Celebrating Pennsylvania’s recent passage of a restrictive piece of voter ID legislation, Pennsylvania House Majority Leader Mike Turzai (R) stated, “Voter ID, which is gonna allow Governor Romney to win the state of Pennsylvania, done." This statement, shocking only for its honesty, reveals what many voting rights organizations have been saying for years: Changing the rules relating to voting is a kind of power grab, a partisan effort to change outcomes. In the words of Pennsylvania State Senator Daylin Leach (D), “This was always about suppressing votes of people who vote the wrong way.”

For elected officials to change the rules of our political system in this manner is frighteningly anti-democratic. These new requirements disproportionately burden poor, elderly, and minority voters, and based on data from the Pennsylvania Department of State, as many as 9.2 percent of Pennsylvania’s registered voters are now potentially ineligible to vote in this November’s presidential elections because they lack the appropriate state-issued photo identification cards. As Steve Benan at The Maddow Blog observed, despite President Obama’s current lead in the polls, this degree of voter suppression might be enough to change the outcome of the 2012 election. If the legal challenge to the law fails, Pennsylvania legislators might very well have hand-picked the winner of the state’s electoral votes.

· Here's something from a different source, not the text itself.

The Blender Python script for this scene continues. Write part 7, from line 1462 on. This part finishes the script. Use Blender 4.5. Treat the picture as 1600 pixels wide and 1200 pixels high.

Unfortunately, restrictive voter ID laws are only one way in which states like Pennsylvania have fallen short in protecting their residents’ right to vote. The National Voter Registration Act (NVRA), a federal law enacted to ensure that low-income residents receive an opportunity to register to vote, mandates that all public assistance agencies offer voter registration services.

Pennsylvania does not appear to be meeting the federal standards outlined by the NVRA. Based on Pennsylvania’s own submissions to the U.S. Election Assistance Commission, the number of voter registration applications submitted at Pennsylvania public assistance offices has decreased by a staggering 93 percent in recent years, from 59,462 in 1995-1996 to just 4,179 in 2009-2010. These declines in performance took place even as Pennsylvania’s population grew and the number of claimants for public benefits skyrocketed.

The Black Political Empowerment Project (B-PEP) and ACTION United, represented by Demos, Project Vote, and the Lawyers' Committee for Civil Rights, filed a lawsuit yesterday alleging that Pennsylvania has systematically failed to comply with the NVRA. By coming back into compliance, Pennsylvania agencies could go a long way toward securing the voting rights of those same low income populations that are most at risk of being disenfranchised by restrictive voter ID laws.

It has been a depressing turn in our national politics that the composition of the electorate has become a tool for officials seeking to sway elections. The individual right to vote is the cornerstone of a responsive democratic system, and it is essential that those we put in office are committed to keeping that system open to all qualified voters.